Featured author: Jim Burke

Image via Heinemann

My credential program was taught by PhDs who had never stepped foot in a classroom.  They loved the idea of education, and had spent their graduate years studying how others should teach.  They condemned using textbooks for instruction, and assigned readings based on theories: instructional design theory, classroom management theory, etc.  They all used the same keywords: “scaffolding instruction,” “differentiating instruction,” and the all mighty “student engagement,” but never really taught me the nuts and bolts of implementing any of these nebulous ideas into the reality of my classroom.  These professors were nice people, meant well, and really thought they were helping me, but on the first day my student teaching, I had no practical advice on what to teach, how to teach, and how to manage a classroom.  Sound familiar?

That’s where Jim Burke comes in.  Burke, an English teacher at Burlingame High School in California, gives teachers the tools they need to be successful in the classroom, while explaining why to use each tool.  I own many of his books, and find them invaluable in my instruction.  Here’s a quick run-down of my favorite Jim Burke books:

The English Teacher’s Companion

Now in its third edition, this book contains the best overview of the English teaching profession.  Burke touches on every important subject, including summer lesson planning, new directions in teaching, issues in teaching, and how to teach a number of different subcategories of English instruction, including grammar, writing, and reading.

Tools for Thought

This is my favorite Jim Burke book, because it contains a plethora of very useful graphic organizers, an explanation of how and why to use them, and actual student samples.  My particular favorites are the annotations graphic organizer and the sensational, why-didn’t-I-think-of-this student bookmarks.

If I were stuck on a deserted island and needed to teach the class set of Lord of the Flies that miraculously survived the shipwreck…and was lucky enough to have a photocopy machine, this is the book I would take with me.  (Come to think of it, Lord of the Flies may not be the best book to read on the island.  Hmmm.)

Other favorites:

Reading Reminders and Writing Reminders are also quintessential Burke, providing more ideas than any one teacher would ever be able to incorporate in one year.  Still, that’s the fun of it–teachers have many options to pick and choose from.

Looking forward to…

What’s the Big Idea?, Burke’s latest book.  While I have not seen this book yet, the book’s premise seems very promising: Burke works within Wiggins and McTighe’s Understanding by Design backward design model in order to illustrate how to create teaching units that are focused on essential questions.  These questions are driven by the standards, and the units are driven by the outcomes first.  In What’s the Big Idea?, Burke includes sample units, led by essential questions, and then details how to create one’s own unit, using the same technique.

One more Jim Burke resource:

Jim Burke has created an amazing website, the English Companion Ning, where English teachers can go to get resources and support from other teachers.  I highly recommend that you take a peek at this site–you will be inspired by all of the high-quality ideas presented in the discussions.

Related websites


2 thoughts on “Featured author: Jim Burke

  1. Jim Burke’s “Companion” is on the shelf in my classroom.
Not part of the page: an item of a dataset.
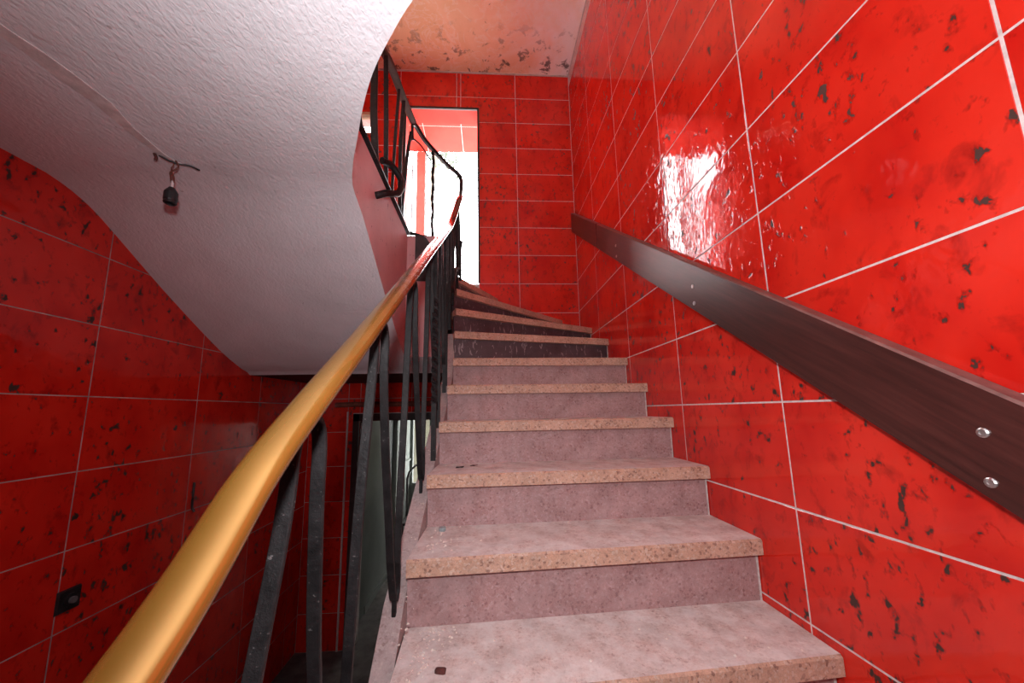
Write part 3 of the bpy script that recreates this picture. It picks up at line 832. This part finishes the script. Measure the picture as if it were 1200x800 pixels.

Required text in my program. Great stuff! I just forget it’s there sometimes.. :o/

  2. I just began reading _What’s the Big Idea?_ and I really like it. He not only discusses the backward design model, he actually gives fleshed-out examples of it. My favorite part of the book is the list he gives of sample essential questions (by grade level). I will definitely be implementing some of these essential questions into my sophomore curriculum this year.